Dürften. Könnten. Die Möglichkeitsform gehört zur Arbeit der Ur- und Frühgeschichtler. Philippe Della Casa will sich allerdings nicht mit Vermutungen zufrieden geben. «Mein Projekt ist erst am Anfang der zweiten Halbzeit», sagt er, «es gibt noch sehr viel zu tun.» Als nächstes will Della Casa alle gewonnenen Daten – archäologische, ökologische und wirtschaftliche – in einem geografischen Informationssystem (GIS) zusammenfügen. Die elektronischen Landkarten sollen Informationen wie Siedlungsstandorte, Wald- und Weidenutzung, Verkehrs- und Kommunikationswege sowie Distanzen und Wegzeiten miteinander verknüpfen und sichtbar machen, wobei das GIS in der Lage ist, wahlweise Kombinationen mehrerer oder aller dieser Informationen darzustellen. «Auf diese Art können wir auf regionaler und lokaler Ebene die Siedlungsszenarien der verschiedenen Epochen skizzieren», erklärt Della Casa.

Ganz am Ende seines noch bis 2009 laufenden Nationalfondsprojekts steht die Suche nach allfälligen Langzeithandlungsweisen der Alpenbewohner – Handlungsweisen aus frühgeschichtlicher Zeit etwa, die sich bis heute erhalten haben könnten.
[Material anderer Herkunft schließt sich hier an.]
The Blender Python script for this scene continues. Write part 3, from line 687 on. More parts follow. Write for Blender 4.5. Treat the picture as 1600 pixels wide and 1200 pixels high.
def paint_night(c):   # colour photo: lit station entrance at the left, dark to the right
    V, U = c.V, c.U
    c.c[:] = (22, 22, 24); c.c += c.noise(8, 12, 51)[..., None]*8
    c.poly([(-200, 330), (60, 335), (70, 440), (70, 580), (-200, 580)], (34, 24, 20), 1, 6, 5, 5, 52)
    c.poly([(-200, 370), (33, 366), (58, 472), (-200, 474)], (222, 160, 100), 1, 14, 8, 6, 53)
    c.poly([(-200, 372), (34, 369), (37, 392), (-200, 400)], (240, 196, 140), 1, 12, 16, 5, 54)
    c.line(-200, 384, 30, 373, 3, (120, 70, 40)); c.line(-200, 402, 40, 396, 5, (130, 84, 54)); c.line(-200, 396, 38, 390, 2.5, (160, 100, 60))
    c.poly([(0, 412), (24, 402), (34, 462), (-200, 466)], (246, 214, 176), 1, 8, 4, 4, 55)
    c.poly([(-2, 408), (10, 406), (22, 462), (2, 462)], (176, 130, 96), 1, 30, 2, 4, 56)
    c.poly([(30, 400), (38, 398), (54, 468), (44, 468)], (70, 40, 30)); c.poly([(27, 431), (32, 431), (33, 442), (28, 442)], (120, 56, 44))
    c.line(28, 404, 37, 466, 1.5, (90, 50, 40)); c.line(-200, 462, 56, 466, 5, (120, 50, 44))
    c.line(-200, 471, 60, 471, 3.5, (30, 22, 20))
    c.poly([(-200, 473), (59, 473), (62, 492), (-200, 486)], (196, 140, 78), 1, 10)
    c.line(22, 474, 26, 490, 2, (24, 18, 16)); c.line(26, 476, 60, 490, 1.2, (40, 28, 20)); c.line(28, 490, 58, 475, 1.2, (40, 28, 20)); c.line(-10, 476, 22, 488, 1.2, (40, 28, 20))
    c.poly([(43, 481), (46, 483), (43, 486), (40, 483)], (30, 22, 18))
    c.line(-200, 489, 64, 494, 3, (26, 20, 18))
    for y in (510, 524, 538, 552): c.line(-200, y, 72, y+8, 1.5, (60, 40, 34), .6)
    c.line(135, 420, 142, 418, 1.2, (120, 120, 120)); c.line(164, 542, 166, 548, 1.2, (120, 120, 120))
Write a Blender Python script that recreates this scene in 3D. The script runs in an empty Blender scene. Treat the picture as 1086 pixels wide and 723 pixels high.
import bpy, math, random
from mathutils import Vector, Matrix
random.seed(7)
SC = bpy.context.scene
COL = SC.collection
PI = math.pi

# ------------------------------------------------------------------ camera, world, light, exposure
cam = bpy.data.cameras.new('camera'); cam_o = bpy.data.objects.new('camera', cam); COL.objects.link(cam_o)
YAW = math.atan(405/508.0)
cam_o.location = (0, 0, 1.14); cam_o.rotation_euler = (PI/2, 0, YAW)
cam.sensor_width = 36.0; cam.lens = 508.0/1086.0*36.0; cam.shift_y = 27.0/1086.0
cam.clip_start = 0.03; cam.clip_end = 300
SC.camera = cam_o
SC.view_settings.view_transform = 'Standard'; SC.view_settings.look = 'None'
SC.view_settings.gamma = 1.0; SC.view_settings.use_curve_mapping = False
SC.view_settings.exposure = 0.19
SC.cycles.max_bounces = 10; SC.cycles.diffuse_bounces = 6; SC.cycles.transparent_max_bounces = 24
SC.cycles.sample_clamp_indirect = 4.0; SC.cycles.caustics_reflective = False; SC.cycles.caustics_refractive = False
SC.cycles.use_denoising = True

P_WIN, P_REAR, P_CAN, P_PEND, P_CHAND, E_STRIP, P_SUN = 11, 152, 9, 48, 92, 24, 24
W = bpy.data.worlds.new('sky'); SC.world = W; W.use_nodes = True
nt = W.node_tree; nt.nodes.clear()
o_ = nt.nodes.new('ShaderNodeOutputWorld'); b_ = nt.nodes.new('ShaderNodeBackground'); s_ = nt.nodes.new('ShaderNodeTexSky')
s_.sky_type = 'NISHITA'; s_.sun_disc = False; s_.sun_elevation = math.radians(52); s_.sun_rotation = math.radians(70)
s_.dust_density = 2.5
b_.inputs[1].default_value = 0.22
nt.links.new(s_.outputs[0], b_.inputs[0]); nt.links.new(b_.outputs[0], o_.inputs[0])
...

Sömmerten tatsächlich schon vor 3500 Jahren Bauern ihre Tiere in höheren Lagen und stellten dort Alpkäse her, den sie dann zu Tale trugen? Konnten auch die Pioniere der Bronzezeit nur überleben, indem sie die verschiedenen Alpstufen – Untersäss, Mittelsäss, Obersäss – landwirtschaftlich nutzten? Die Indizien häuften sich, dass dem so sei, sagt Philippe Della Casa. Und er will es wissen. «Wir sind mit unserem Projekt dort angelangt, wo die meisten archäologischen Untersuchungen aufhören würden. Der Reiz ist es aber eben, einen Schritt weiter zu gehen und zu fragen, wie und wovon frühe Siedler im Alpenraum denn wirklich gelebt haben.» Solche Gedanken seien freilich nicht mehr nur geschichtlicher, sondern bereits auch anthropologischer Natur, meint Della Casa. Doch letztlich bleibt er seiner Historiker- und Archäologenseele treu: «Was ich als Nächstes am liebsten finden würde», sagt Della Casa, «das wäre eine bronzezeitliche Alpsennerei mit allem Drum und Dran.»